- RAW DATA
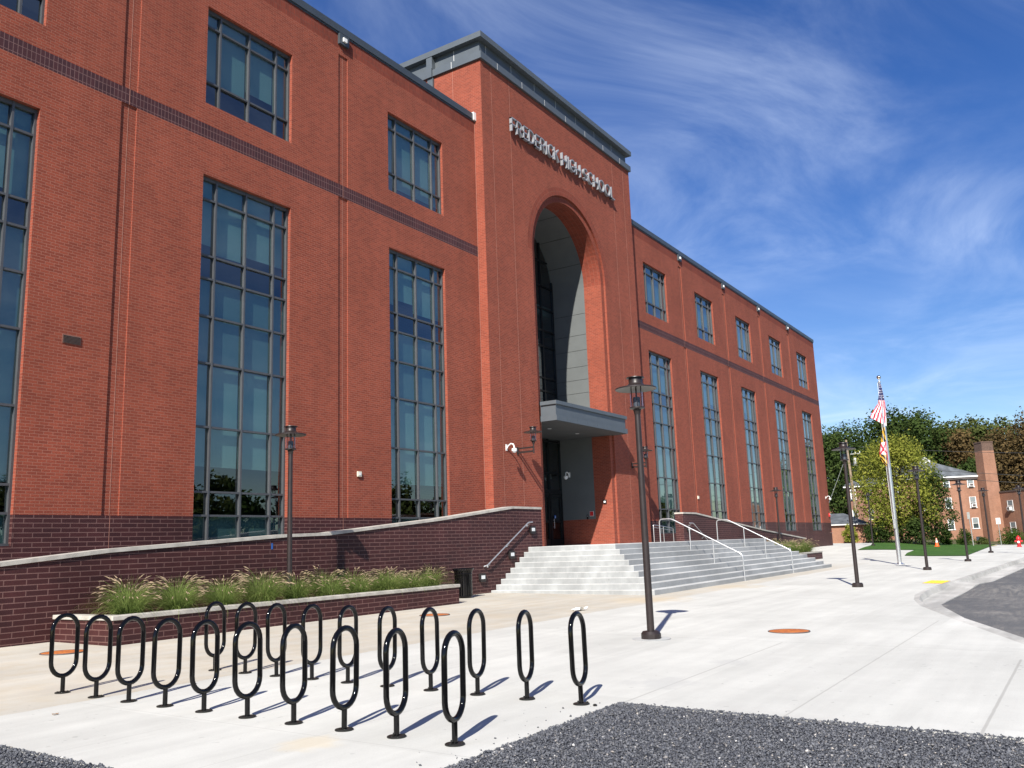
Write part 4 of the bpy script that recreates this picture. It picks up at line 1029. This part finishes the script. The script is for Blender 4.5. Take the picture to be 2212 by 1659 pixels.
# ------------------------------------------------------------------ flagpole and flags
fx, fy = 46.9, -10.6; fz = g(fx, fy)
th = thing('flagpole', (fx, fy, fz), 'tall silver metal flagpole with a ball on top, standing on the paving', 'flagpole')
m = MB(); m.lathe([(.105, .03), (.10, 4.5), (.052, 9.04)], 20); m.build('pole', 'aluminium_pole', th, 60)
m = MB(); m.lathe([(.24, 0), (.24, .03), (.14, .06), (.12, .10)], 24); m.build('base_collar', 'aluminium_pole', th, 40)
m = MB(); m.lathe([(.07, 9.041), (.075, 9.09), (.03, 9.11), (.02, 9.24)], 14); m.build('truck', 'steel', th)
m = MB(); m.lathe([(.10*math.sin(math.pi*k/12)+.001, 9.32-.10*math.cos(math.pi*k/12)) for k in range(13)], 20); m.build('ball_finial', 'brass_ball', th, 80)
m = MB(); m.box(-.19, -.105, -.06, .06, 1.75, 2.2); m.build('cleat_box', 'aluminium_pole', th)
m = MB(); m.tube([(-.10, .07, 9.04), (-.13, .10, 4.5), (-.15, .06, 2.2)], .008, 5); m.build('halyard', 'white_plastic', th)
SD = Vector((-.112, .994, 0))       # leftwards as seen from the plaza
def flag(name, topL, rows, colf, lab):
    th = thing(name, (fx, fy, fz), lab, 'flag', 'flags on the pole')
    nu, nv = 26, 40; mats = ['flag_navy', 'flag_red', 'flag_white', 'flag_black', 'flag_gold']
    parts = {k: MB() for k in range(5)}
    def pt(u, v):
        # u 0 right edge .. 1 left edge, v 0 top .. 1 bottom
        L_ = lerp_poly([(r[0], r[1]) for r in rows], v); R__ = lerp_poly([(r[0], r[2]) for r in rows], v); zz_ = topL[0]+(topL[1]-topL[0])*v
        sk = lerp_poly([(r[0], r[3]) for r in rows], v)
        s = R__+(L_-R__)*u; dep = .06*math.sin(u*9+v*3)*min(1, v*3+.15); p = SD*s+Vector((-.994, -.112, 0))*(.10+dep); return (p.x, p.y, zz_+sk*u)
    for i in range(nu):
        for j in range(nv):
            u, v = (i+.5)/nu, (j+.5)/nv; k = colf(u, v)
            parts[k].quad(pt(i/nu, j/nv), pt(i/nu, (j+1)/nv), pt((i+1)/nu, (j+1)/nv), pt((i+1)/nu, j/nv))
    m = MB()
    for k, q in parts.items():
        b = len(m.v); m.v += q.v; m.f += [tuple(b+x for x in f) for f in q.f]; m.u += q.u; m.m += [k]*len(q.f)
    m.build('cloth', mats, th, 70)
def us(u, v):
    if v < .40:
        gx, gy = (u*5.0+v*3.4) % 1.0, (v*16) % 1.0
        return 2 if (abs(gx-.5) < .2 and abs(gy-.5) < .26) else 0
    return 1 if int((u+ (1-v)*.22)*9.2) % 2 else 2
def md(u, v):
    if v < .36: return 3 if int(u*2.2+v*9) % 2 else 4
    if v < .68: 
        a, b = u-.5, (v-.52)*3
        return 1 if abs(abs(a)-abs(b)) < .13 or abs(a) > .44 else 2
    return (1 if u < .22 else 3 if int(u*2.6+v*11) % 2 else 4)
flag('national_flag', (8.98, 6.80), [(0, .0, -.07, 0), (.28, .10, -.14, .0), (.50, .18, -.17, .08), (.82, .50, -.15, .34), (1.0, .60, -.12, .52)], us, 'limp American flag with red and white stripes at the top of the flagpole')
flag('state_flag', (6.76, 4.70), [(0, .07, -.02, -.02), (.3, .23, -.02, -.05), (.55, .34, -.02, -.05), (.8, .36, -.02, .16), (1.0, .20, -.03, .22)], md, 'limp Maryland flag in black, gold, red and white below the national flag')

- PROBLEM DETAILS
Restate the data above word for word. Do not include the images.

- SOLUTION TO THIS PROBLEM
Write part 4 of the bpy script that recreates this picture. It picks up at line 1029. This part finishes the script. The script is for Blender 4.5. Take the picture to be 2212 by 1659 pixels.
# ------------------------------------------------------------------ flagpole and flags
fx, fy = 46.9, -10.6; fz = g(fx, fy)
th = thing('flagpole', (fx, fy, fz), 'tall silver metal flagpole with a ball on top, standing on the paving', 'flagpole')
m = MB(); m.lathe([(.105, .03), (.10, 4.5), (.052, 9.04)], 20); m.build('pole', 'aluminium_pole', th, 60)
m = MB(); m.lathe([(.24, 0), (.24, .03), (.14, .06), (.12, .10)], 24); m.build('base_collar', 'aluminium_pole', th, 40)
m = MB(); m.lathe([(.07, 9.041), (.075, 9.09), (.03, 9.11), (.02, 9.24)], 14); m.build('truck', 'steel', th)
m = MB(); m.lathe([(.10*math.sin(math.pi*k/12)+.001, 9.32-.10*math.cos(math.pi*k/12)) for k in range(13)], 20); m.build('ball_finial', 'brass_ball', th, 80)
m = MB(); m.box(-.19, -.105, -.06, .06, 1.75, 2.2); m.build('cleat_box', 'aluminium_pole', th)
m = MB(); m.tube([(-.10, .07, 9.04), (-.13, .10, 4.5), (-.15, .06, 2.2)], .008, 5); m.build('halyard', 'white_plastic', th)
SD = Vector((-.112, .994, 0))       # leftwards as seen from the plaza
def flag(name, topL, rows, colf, lab):
    th = thing(name, (fx, fy, fz), lab, 'flag', 'flags on the pole')
    nu, nv = 26, 40; mats = ['flag_navy', 'flag_red', 'flag_white', 'flag_black', 'flag_gold']
    parts = {k: MB() for k in range(5)}
    def pt(u, v):
        # u 0 right edge .. 1 left edge, v 0 top .. 1 bottom
        L_ = lerp_poly([(r[0], r[1]) for r in rows], v); R__ = lerp_poly([(r[0], r[2]) for r in rows], v); zz_ = topL[0]+(topL[1]-topL[0])*v
        sk = lerp_poly([(r[0], r[3]) for r in rows], v)
        s = R__+(L_-R__)*u; dep = .06*math.sin(u*9+v*3)*min(1, v*3+.15); p = SD*s+Vector((-.994, -.112, 0))*(.10+dep); return (p.x, p.y, zz_+sk*u)
    for i in range(nu):
        for j in range(nv):
            u, v = (i+.5)/nu, (j+.5)/nv; k = colf(u, v)
            parts[k].quad(pt(i/nu, j/nv), pt(i/nu, (j+1)/nv), pt((i+1)/nu, (j+1)/nv), pt((i+1)/nu, j/nv))
    m = MB()
    for k, q in parts.items():
        b = len(m.v); m.v += q.v; m.f += [tuple(b+x for x in f) for f in q.f]; m.u += q.u; m.m += [k]*len(q.f)
    m.build('cloth', mats, th, 70)
def us(u, v):
    if v < .40:
        gx, gy = (u*5.0+v*3.4) % 1.0, (v*16) % 1.0
        return 2 if (abs(gx-.5) < .2 and abs(gy-.5) < .26) else 0
    return 1 if int((u+ (1-v)*.22)*9.2) % 2 else 2
def md(u, v):
    if v < .36: return 3 if int(u*2.2+v*9) % 2 else 4
    if v < .68: 
        a, b = u-.5, (v-.52)*3
        return 1 if abs(abs(a)-abs(b)) < .13 or abs(a) > .44 else 2
    return (1 if u < .22 else 3 if int(u*2.6+v*11) % 2 else 4)
flag('national_flag', (8.98, 6.80), [(0, .0, -.07, 0), (.28, .10, -.14, .0), (.50, .18, -.17, .08), (.82, .50, -.15, .34), (1.0, .60, -.12, .52)], us, 'limp American flag with red and white stripes at the top of the flagpole')
flag('state_flag', (6.76, 4.70), [(0, .07, -.02, -.02), (.3, .23, -.02, -.05), (.55, .34, -.02, -.05), (.8, .36, -.02, .16), (1.0, .20, -.03, .22)], md, 'limp Maryland flag in black, gold, red and white below the national flag')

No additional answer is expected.